## START

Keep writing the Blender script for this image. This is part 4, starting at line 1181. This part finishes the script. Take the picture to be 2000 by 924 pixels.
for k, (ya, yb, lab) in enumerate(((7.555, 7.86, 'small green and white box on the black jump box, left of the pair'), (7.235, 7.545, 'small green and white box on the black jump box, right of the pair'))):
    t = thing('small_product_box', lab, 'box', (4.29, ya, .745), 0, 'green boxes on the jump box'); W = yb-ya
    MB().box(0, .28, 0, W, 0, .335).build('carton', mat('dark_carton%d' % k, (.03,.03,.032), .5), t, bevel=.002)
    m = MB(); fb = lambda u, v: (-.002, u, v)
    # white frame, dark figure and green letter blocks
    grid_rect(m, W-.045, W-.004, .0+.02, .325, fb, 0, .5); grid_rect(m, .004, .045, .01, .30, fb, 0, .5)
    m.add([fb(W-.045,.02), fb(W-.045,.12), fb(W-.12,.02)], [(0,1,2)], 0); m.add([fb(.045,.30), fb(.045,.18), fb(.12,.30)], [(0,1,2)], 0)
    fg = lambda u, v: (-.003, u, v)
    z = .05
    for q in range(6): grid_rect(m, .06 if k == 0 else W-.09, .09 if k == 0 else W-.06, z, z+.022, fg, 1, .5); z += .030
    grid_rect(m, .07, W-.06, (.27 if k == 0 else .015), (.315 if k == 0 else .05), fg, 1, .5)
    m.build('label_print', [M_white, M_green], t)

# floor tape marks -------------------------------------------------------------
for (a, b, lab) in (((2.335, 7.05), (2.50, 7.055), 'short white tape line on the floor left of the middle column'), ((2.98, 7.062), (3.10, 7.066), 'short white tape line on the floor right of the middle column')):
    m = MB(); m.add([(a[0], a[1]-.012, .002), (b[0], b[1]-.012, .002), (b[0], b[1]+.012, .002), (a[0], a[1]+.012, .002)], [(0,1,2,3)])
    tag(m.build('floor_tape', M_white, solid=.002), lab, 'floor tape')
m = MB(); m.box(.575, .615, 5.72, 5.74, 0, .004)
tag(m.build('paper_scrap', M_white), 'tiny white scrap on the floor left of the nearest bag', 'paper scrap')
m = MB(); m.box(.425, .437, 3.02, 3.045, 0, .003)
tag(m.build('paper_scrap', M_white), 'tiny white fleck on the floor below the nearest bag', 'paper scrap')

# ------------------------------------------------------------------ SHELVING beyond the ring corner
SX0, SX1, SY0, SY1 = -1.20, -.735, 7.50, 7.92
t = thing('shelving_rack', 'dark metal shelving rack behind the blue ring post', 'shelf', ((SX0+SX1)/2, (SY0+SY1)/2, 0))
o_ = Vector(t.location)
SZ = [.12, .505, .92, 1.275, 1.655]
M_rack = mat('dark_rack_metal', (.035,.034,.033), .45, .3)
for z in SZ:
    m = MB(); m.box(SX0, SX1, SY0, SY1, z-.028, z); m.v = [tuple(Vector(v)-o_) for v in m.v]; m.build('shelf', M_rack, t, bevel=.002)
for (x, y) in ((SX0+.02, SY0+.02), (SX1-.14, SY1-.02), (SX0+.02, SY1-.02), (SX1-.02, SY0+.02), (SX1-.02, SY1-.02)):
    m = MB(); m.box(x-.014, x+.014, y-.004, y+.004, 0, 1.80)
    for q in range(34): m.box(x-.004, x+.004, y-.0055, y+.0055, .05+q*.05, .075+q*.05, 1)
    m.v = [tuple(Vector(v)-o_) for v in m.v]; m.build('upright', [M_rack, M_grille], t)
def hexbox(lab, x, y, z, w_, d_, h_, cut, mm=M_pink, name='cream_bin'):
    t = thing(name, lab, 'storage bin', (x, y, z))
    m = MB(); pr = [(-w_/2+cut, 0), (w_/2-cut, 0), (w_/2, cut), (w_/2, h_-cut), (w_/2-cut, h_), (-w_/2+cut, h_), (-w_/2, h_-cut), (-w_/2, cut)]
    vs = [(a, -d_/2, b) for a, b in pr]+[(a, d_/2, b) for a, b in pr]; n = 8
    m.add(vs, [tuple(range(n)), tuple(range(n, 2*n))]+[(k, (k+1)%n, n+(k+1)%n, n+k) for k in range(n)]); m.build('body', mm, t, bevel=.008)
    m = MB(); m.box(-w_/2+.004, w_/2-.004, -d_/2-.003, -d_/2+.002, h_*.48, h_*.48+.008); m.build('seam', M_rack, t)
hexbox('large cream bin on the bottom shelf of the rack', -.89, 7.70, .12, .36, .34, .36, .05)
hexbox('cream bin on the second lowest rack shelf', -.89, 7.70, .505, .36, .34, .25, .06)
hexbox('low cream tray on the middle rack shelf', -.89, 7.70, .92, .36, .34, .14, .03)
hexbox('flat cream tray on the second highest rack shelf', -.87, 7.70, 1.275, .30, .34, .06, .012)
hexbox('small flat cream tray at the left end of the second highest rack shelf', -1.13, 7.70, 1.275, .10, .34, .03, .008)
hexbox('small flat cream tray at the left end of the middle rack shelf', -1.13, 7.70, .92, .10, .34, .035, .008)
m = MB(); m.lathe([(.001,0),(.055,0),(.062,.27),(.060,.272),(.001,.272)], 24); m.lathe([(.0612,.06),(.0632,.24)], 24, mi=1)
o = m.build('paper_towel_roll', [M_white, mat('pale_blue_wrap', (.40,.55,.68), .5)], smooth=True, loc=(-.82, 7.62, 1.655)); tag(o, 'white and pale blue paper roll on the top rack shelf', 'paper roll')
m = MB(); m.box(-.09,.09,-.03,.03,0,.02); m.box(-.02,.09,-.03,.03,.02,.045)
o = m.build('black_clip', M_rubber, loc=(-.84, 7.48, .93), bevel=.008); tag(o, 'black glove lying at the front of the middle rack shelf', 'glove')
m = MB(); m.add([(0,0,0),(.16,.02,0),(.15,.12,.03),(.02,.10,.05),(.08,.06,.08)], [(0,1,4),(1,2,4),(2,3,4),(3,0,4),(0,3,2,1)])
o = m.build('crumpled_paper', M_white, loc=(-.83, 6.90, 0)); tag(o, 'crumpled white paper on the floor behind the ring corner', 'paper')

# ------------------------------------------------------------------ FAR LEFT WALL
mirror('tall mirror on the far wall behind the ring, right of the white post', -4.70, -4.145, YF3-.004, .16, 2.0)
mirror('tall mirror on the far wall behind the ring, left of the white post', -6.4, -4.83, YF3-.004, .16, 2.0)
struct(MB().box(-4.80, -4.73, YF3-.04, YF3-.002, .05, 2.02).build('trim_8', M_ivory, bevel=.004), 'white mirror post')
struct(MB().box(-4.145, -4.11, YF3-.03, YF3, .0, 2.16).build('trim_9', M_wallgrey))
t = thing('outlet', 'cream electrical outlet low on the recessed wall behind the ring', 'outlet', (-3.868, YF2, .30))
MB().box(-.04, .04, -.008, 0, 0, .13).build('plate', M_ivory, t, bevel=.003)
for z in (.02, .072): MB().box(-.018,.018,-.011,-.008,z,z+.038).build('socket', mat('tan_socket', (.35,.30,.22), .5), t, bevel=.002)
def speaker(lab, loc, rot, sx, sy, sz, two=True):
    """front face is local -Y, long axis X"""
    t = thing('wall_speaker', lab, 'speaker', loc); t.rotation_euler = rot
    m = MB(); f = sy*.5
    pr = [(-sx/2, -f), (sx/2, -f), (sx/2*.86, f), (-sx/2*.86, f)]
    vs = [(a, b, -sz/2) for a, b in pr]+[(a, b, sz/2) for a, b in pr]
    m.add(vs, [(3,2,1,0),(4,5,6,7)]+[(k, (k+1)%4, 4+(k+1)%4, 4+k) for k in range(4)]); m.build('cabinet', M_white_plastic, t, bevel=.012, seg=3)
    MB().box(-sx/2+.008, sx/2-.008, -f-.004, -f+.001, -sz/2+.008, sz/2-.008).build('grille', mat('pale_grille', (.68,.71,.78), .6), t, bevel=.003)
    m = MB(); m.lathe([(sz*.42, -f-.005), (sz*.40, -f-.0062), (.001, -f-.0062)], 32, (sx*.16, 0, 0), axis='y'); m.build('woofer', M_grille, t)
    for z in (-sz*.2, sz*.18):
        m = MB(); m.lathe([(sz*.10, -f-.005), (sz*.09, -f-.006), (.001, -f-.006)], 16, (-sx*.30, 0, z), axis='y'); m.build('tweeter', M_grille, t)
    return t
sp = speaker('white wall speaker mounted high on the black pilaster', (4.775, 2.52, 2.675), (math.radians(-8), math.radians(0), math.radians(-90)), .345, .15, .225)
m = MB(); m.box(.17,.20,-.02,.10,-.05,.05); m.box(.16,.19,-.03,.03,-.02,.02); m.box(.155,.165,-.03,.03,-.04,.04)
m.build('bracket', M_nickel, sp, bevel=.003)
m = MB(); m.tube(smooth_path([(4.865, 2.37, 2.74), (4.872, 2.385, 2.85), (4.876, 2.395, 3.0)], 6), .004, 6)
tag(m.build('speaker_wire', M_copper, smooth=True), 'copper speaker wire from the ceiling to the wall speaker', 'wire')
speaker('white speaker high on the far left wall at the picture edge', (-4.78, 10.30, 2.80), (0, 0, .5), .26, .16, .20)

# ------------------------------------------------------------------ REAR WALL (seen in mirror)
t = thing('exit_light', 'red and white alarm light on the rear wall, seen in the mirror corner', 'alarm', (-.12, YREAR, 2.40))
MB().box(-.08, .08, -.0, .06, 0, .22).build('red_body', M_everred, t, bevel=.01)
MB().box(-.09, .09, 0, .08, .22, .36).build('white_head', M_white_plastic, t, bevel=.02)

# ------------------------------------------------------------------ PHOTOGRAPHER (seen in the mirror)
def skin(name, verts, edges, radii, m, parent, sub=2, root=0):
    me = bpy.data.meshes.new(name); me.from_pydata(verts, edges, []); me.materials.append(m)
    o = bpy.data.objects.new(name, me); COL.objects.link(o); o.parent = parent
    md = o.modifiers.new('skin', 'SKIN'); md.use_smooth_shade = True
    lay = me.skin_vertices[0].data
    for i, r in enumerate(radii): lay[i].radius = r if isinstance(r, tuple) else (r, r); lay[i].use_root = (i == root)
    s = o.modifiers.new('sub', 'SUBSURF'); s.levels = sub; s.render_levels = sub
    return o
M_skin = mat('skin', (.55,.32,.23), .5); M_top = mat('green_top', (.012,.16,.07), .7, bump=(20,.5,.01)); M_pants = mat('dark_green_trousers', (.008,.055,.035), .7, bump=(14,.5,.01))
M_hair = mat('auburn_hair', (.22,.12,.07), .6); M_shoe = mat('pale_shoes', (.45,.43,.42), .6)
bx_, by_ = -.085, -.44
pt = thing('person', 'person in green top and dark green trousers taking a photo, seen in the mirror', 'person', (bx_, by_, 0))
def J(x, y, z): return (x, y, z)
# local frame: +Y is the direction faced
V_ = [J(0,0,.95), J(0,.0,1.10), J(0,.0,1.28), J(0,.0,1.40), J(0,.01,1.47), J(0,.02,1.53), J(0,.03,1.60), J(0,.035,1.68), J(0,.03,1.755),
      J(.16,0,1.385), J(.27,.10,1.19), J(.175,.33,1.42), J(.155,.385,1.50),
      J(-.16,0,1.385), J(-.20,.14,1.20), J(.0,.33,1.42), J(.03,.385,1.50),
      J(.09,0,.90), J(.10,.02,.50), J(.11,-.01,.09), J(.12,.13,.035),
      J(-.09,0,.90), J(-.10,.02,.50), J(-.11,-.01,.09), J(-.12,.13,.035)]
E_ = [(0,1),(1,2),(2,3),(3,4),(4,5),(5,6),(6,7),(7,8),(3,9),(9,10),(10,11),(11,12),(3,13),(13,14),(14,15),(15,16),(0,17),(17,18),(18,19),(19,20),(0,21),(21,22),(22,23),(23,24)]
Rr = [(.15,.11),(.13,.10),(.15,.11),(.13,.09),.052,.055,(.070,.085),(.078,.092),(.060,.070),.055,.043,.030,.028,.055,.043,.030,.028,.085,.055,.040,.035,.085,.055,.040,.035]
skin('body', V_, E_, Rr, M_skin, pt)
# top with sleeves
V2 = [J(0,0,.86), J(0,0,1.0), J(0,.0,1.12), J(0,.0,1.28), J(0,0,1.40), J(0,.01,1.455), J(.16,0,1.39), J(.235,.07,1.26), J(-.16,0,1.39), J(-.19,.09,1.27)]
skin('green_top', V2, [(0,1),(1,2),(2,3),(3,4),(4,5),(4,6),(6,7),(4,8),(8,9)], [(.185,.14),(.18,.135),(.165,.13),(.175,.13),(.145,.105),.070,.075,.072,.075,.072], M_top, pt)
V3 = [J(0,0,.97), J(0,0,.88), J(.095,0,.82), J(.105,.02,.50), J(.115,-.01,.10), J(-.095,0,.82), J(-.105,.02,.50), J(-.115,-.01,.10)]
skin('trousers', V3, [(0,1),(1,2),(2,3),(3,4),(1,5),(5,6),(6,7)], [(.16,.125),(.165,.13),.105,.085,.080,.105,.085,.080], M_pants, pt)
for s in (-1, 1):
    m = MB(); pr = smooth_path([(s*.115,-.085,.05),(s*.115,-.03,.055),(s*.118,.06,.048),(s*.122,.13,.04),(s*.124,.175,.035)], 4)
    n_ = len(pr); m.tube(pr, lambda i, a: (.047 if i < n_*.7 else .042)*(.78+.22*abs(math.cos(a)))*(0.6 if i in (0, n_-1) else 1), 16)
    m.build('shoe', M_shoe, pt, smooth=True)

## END

▸ **WRITTEN PROBLEM**
Return exactly the lines from the beginning of the data above through the one containing "m.build('label_print', [M_white, M_green], t)", please. Include both end lines and add nothing else.

▸ **IN RESPONSE**
Keep writing the Blender script for this image. This is part 4, starting at line 1181. This part finishes the script. Take the picture to be 2000 by 924 pixels.
for k, (ya, yb, lab) in enumerate(((7.555, 7.86, 'small green and white box on the black jump box, left of the pair'), (7.235, 7.545, 'small green and white box on the black jump box, right of the pair'))):
    t = thing('small_product_box', lab, 'box', (4.29, ya, .745), 0, 'green boxes on the jump box'); W = yb-ya
    MB().box(0, .28, 0, W, 0, .335).build('carton', mat('dark_carton%d' % k, (.03,.03,.032), .5), t, bevel=.002)
    m = MB(); fb = lambda u, v: (-.002, u, v)
    # white frame, dark figure and green letter blocks
    grid_rect(m, W-.045, W-.004, .0+.02, .325, fb, 0, .5); grid_rect(m, .004, .045, .01, .30, fb, 0, .5)
    m.add([fb(W-.045,.02), fb(W-.045,.12), fb(W-.12,.02)], [(0,1,2)], 0); m.add([fb(.045,.30), fb(.045,.18), fb(.12,.30)], [(0,1,2)], 0)
    fg = lambda u, v: (-.003, u, v)
    z = .05
    for q in range(6): grid_rect(m, .06 if k == 0 else W-.09, .09 if k == 0 else W-.06, z, z+.022, fg, 1, .5); z += .030
    grid_rect(m, .07, W-.06, (.27 if k == 0 else .015), (.315 if k == 0 else .05), fg, 1, .5)
    m.build('label_print', [M_white, M_green], t)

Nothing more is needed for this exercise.